◆ Recorded information:
━━━━━━━━━━━━━━━━━━━━━━━━━━━━━━
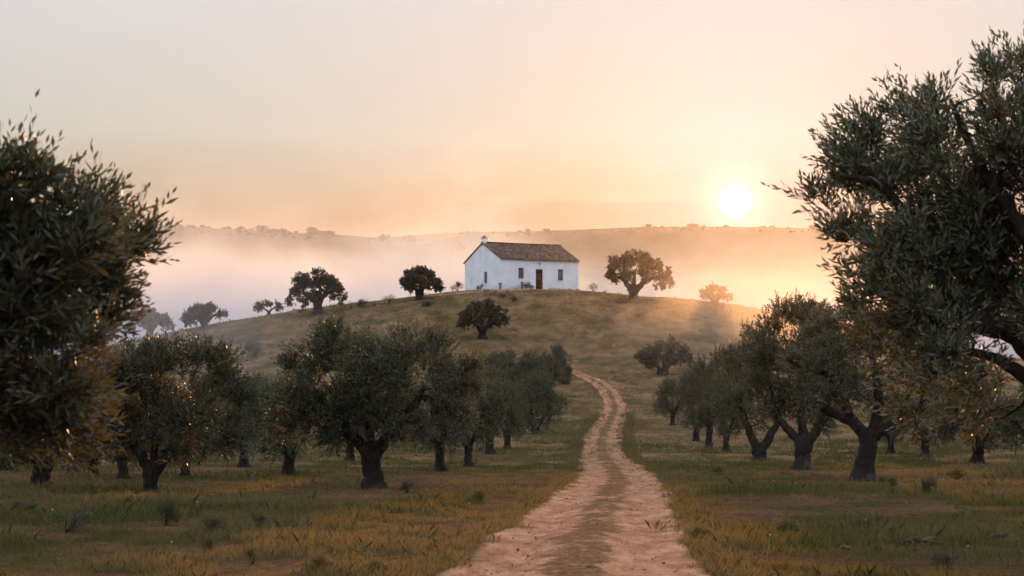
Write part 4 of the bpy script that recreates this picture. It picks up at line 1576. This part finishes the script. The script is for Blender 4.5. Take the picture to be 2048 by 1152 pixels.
# a thinner veil above the bank further out
top2 = nb.math('ADD', nb.lin(n1, .3, .7, 46, 60), nb.lin(n2, .3, .7, -8, 8))
veil_ = nb.math('MULTIPLY', nb.smooth(z, top2, nb.math('SUBTRACT', top2, 18)), nb.smooth(y, 420, 500))
dens = nb.math('ADD', dens, nb.math('MULTIPLY', nb.math('MULTIPLY', veil_, nb.smooth(y, 1250, 900)), .0028))
# thin ground mist among the trees and on the foot of the hill
low = nb.math('MULTIPLY', nb.math('EXPONENT', nb.math('DIVIDE', nb.math('MAXIMUM', z, 0.0), -4.5)), nb.smooth(y, 85, 190))
low = nb.math('MULTIPLY', low, nb.smooth(n2, .38, .66))
dens = nb.math('ADD', dens, nb.math('MULTIPLY', low, .0010))
pv.inputs['Density'].default_value = 0
nb.put(pv.inputs['Density'], dens)
box_volume('fog_bank', -520, 520, 80, 1300, -40, 110, fm)


# drifting patches of ground mist: over the right flank of the hill, and on its lower left slope
def drift(x0, x1, y0, y1, z0, z1, puffs, aniso, col):
    m_, nb, pv = volume_material('drifting_mist', col, aniso)
    pos = nb.n('ShaderNodeNewGeometry').outputs['Position']
    sp = nb.n('ShaderNodeSeparateXYZ')
    nb.put(sp.inputs[0], pos)
    wisp = nb.noise(nb.scaled(pos, (.05, .03, .12)), 1.0, 4, .65)
    total = None
    for cx, cy, cz, rx, ry, rz, amount in puffs:
        q = None
        for c, o_, r in zip(sp.outputs, (cx, cy, cz), (rx, ry, rz)):
            t_ = nb.math('POWER', nb.math('DIVIDE', nb.math('SUBTRACT', c, o_), r), 2.0)
            q = t_ if q is None else nb.math('ADD', q, t_)
        g_ = nb.math('MULTIPLY', nb.math('EXPONENT', nb.math('MULTIPLY', q, -1.0)), amount)
        total = g_ if total is None else nb.math('ADD', total, g_)
    nb.put(pv.inputs['Density'], nb.math('MULTIPLY', total, nb.smooth(wisp, .32, .62, .3, 1.0)))
    box_volume('mist', x0, x1, y0, y1, z0, z1, m_)


drift(-6, 62, 140, 268, 1, 27, [(25, 205, 11, 13, 32, 5, .0058), (30, 235, 13, 14, 18, 5, .003)], .6, (.98, .85, .70))
drift(-78, -8, 176, 340, -12, 28, [(-28, 214, 8, 14, 24, 5, .004), (-40, 256, 9, 13, 22, 7, .012), (-30, 300, 14, 18, 22, 8, .008)], .4, (.85, .87, .9))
━━━━━━━━━━━━━━━━━━━━━━━━━━━━━━
◆ Exercise description: Look at the listing and set down only the lines from its start through the line with "box_volume('mist', x0, x1, y0, y1, z0, z1, m_)", word for word and without pictures.

◆ Written response:
Write part 4 of the bpy script that recreates this picture. It picks up at line 1576. This part finishes the script. The script is for Blender 4.5. Take the picture to be 2048 by 1152 pixels.
# a thinner veil above the bank further out
top2 = nb.math('ADD', nb.lin(n1, .3, .7, 46, 60), nb.lin(n2, .3, .7, -8, 8))
veil_ = nb.math('MULTIPLY', nb.smooth(z, top2, nb.math('SUBTRACT', top2, 18)), nb.smooth(y, 420, 500))
dens = nb.math('ADD', dens, nb.math('MULTIPLY', nb.math('MULTIPLY', veil_, nb.smooth(y, 1250, 900)), .0028))
# thin ground mist among the trees and on the foot of the hill
low = nb.math('MULTIPLY', nb.math('EXPONENT', nb.math('DIVIDE', nb.math('MAXIMUM', z, 0.0), -4.5)), nb.smooth(y, 85, 190))
low = nb.math('MULTIPLY', low, nb.smooth(n2, .38, .66))
dens = nb.math('ADD', dens, nb.math('MULTIPLY', low, .0010))
pv.inputs['Density'].default_value = 0
nb.put(pv.inputs['Density'], dens)
box_volume('fog_bank', -520, 520, 80, 1300, -40, 110, fm)


# drifting patches of ground mist: over the right flank of the hill, and on its lower left slope
def drift(x0, x1, y0, y1, z0, z1, puffs, aniso, col):
    m_, nb, pv = volume_material('drifting_mist', col, aniso)
    pos = nb.n('ShaderNodeNewGeometry').outputs['Position']
    sp = nb.n('ShaderNodeSeparateXYZ')
    nb.put(sp.inputs[0], pos)
    wisp = nb.noise(nb.scaled(pos, (.05, .03, .12)), 1.0, 4, .65)
    total = None
    for cx, cy, cz, rx, ry, rz, amount in puffs:
        q = None
        for c, o_, r in zip(sp.outputs, (cx, cy, cz), (rx, ry, rz)):
            t_ = nb.math('POWER', nb.math('DIVIDE', nb.math('SUBTRACT', c, o_), r), 2.0)
            q = t_ if q is None else nb.math('ADD', q, t_)
        g_ = nb.math('MULTIPLY', nb.math('EXPONENT', nb.math('MULTIPLY', q, -1.0)), amount)
        total = g_ if total is None else nb.math('ADD', total, g_)
    nb.put(pv.inputs['Density'], nb.math('MULTIPLY', total, nb.smooth(wisp, .32, .62, .3, 1.0)))
    box_volume('mist', x0, x1, y0, y1, z0, z1, m_)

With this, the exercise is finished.